Material for this task:
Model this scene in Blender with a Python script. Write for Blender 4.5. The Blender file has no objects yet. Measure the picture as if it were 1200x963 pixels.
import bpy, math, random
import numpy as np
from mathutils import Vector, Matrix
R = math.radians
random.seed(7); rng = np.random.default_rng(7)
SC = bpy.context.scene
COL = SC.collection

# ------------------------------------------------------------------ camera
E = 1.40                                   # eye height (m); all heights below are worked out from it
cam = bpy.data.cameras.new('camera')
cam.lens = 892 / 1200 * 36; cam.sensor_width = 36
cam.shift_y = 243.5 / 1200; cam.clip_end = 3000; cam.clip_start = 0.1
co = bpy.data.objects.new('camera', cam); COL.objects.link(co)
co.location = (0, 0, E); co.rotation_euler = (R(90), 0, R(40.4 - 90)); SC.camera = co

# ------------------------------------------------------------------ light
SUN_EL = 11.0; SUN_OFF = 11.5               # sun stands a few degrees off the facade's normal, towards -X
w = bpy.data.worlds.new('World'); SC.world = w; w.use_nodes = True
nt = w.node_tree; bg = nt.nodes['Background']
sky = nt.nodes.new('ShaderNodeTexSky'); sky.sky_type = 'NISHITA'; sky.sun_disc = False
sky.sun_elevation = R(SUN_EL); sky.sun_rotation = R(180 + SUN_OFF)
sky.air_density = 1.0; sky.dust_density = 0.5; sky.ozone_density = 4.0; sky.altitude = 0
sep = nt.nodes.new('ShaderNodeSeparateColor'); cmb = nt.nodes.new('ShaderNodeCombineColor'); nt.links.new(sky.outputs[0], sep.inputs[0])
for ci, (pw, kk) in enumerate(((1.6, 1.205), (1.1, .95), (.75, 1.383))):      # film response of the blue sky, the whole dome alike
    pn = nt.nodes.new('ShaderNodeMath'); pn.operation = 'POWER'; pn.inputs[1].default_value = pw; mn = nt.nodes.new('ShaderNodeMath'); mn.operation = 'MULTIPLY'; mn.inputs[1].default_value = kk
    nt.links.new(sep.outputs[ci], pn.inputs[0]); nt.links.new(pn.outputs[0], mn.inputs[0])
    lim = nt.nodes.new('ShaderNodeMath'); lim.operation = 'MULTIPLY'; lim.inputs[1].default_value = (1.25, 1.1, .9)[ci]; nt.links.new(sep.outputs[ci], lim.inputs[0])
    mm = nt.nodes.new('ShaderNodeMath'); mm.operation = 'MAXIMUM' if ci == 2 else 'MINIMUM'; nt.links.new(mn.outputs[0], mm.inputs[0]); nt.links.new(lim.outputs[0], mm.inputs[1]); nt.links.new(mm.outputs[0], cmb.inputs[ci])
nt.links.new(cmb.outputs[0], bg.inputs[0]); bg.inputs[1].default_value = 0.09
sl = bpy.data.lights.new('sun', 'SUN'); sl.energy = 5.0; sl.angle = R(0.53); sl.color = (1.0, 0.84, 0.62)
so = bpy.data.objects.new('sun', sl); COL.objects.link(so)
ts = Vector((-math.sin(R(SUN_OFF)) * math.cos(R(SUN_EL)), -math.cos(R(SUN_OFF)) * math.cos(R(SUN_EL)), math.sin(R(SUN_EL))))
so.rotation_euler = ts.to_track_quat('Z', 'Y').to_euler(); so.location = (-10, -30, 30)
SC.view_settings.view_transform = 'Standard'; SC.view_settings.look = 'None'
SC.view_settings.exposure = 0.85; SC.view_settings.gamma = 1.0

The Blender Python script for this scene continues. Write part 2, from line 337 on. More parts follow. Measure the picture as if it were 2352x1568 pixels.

Aim of the exercise:
Quote exactly the stretch of lines above that starts at the first one and ends at the line with "COL = SC.collection", and nothing beyond it.

Reply:
Model this scene in Blender with a Python script. Write for Blender 4.5. The Blender file has no objects yet. Measure the picture as if it were 1200x963 pixels.
import bpy, math, random
import numpy as np
from mathutils import Vector, Matrix
R = math.radians
random.seed(7); rng = np.random.default_rng(7)
SC = bpy.context.scene
COL = SC.collection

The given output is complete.